Heather Dale,
Call the Names
(Amphisbaena, 2001)

I love the idea behind Call the Names by Heather Dale. Those of you who enjoy Renaissance festivals or the SCA (Society of Creative Anachronisms) events will most likely be drawn to it as well. Heather's alter-ego within the SCA is Lady (or Mistress) Marian of Heatherdale, a fabled Bard of Ealdormere (pronounced EL-dore-MEER). Ealdormere is a Northern land whose people use the wolf as one of their symbols.

Call the Names consists of 20 songs describing the inhabitants of Ealdormere, as well as how the kingdom came to be and crowned its first king and queen. If you have seen the old 1980 cartoon movie Return of the King then you are familiar with the telling of a fantasy epic through song. While the tales of Ealdormere might not be as well known as those of Middle Earth, Lady Marian's music is definitely much more palatable than the '70s folk sound from the aforementioned movie. Plus, the words she sings invoke enough images that a cartoon about Ealdormere is not necessary. (But it would be cool.)

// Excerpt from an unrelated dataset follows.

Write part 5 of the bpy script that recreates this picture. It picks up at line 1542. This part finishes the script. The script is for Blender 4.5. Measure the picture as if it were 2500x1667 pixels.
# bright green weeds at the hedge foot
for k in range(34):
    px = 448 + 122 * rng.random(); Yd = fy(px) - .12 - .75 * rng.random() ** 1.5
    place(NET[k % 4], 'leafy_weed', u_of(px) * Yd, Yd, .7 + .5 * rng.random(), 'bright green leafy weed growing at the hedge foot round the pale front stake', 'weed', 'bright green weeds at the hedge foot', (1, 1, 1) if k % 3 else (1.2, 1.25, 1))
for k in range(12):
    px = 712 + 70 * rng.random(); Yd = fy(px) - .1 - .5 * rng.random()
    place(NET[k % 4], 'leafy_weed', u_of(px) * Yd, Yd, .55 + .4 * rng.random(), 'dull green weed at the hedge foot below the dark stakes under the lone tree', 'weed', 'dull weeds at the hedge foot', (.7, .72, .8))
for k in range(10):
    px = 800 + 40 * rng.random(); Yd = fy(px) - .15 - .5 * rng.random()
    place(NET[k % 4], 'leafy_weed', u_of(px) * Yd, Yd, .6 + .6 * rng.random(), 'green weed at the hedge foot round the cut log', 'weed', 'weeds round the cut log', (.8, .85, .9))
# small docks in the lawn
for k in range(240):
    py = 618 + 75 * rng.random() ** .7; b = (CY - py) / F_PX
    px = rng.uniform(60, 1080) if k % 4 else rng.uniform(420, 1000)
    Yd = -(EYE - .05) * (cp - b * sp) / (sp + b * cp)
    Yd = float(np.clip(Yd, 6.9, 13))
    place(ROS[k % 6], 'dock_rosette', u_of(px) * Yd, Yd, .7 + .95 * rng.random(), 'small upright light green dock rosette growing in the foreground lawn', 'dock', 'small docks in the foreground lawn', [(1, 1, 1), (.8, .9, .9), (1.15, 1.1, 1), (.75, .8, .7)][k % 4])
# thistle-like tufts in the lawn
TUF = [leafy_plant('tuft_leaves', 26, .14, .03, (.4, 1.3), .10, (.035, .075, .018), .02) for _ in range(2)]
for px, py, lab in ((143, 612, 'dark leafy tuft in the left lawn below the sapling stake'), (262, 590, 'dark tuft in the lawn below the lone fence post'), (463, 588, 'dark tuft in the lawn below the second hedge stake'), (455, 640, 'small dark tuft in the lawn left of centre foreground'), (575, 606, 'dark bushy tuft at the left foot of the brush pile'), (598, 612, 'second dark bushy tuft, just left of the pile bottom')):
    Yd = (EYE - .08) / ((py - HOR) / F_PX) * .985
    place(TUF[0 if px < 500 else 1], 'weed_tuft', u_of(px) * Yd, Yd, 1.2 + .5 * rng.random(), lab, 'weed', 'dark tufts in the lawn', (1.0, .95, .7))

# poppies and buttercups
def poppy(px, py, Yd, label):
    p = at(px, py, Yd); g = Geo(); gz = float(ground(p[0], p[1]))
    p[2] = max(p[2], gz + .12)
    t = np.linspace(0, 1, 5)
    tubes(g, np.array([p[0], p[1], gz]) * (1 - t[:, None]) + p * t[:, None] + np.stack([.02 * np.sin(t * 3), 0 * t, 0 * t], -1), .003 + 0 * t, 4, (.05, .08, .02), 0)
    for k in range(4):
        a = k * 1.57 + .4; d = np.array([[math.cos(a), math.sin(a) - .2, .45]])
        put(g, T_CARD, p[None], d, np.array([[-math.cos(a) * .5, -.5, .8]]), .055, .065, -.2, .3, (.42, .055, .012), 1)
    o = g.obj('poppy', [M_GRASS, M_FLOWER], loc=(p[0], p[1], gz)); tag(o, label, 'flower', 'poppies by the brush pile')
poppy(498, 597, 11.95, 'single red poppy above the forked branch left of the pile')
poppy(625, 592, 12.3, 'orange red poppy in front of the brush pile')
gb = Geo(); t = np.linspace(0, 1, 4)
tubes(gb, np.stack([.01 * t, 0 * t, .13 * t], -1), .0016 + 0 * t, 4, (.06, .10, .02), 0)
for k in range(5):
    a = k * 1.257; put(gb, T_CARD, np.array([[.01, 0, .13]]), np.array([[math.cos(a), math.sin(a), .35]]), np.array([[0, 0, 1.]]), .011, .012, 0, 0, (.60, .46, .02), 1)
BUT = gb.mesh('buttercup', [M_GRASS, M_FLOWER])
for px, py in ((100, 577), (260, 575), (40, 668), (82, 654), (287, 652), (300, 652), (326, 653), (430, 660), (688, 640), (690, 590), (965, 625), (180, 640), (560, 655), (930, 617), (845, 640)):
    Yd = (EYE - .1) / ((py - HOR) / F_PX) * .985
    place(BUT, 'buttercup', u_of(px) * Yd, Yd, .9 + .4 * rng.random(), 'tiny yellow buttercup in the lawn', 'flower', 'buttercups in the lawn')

The two key songs, "The History of Ealdormere, Part I & II," open and close the CD with just under 10 minutes of storytelling that lay a base for the remaining selections. The air of these two is rather solemn, forcing the audience to take note and listen to the tale being told. The remaining songs focus individually on different segments of the population -- royalty, fighters, smiths, bards, servers, tradesmen and cooks. The style of the songs range from rather humorous ("Pierre & Marianne" and "King of All Trades") to the more serious pieces that touch the heart ("White Rose," "Light of the North" and "Call the Names").

I was surprised to find out from Lady Marian's website that she does not have any formal vocal training. Her voice is beautiful and is perfect for medieval music. She also knows her way around many instruments including keyboards, alto and soprano recorders, harp, bodhran drum, hammered dulcimer and percussion. She is joined on several songs by fellow bard Chris Evans, who contributes guitar, backing vocals and percussion. Although not quite up there with the likes of Loreena McKennitt and her Idling Porsches, Lady Marian and Chris are not far behind.

When not playing Lady Marian, Heather manages Amphisbaena Music, an independent record label based in Toronto, Canada. An amphisbaena is a two-headed dragon, which sounds like an appropriate symbol for a label that promotes the work of artists who dabble in the modern Celtic genre.

Just a few minutes shy of an hour, Call the Names is more than a simple modern Celtic CD. It has a story to tell. Ealdormere's tale is full of heroism, adventure, humor, blood, love, pride and courage. How does a kingdom come together and form an entity in its own right? It depends upon its people -- from royalty down to its peasants. Are you brave enough to heed the call of the wolf?